### Work to complete
Set down word for word each line from the start of the listing through the line that contains "from mathutils import Matrix, Vector", both included.

### Dataset content
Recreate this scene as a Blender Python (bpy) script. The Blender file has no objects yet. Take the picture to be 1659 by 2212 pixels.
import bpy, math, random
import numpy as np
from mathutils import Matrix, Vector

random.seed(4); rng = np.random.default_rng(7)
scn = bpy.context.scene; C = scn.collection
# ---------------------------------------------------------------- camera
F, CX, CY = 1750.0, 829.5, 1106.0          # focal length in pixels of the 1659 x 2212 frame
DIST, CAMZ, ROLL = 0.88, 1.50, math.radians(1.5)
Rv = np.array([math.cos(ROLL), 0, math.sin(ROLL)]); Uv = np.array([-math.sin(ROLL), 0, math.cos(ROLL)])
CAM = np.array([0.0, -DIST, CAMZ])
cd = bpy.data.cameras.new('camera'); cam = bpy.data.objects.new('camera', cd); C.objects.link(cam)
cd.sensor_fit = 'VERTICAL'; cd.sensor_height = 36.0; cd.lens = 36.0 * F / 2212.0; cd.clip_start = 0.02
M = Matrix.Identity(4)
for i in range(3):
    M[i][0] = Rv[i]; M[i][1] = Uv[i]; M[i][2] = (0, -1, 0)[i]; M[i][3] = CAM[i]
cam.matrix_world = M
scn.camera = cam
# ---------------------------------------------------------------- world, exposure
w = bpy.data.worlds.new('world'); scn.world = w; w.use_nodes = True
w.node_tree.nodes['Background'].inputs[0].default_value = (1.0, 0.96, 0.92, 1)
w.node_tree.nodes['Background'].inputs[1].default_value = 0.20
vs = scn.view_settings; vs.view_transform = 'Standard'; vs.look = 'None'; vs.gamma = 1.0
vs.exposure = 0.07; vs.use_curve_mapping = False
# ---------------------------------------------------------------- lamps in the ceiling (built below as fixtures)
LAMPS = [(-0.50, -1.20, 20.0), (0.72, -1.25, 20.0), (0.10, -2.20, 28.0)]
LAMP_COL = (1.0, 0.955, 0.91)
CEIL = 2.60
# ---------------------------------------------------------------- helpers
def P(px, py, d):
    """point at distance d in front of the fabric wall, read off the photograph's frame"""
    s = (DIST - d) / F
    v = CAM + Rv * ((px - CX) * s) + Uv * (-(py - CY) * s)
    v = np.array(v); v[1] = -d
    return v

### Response
Recreate this scene as a Blender Python (bpy) script. The Blender file has no objects yet. Take the picture to be 1659 by 2212 pixels.
import bpy, math, random
import numpy as np
from mathutils import Matrix, Vector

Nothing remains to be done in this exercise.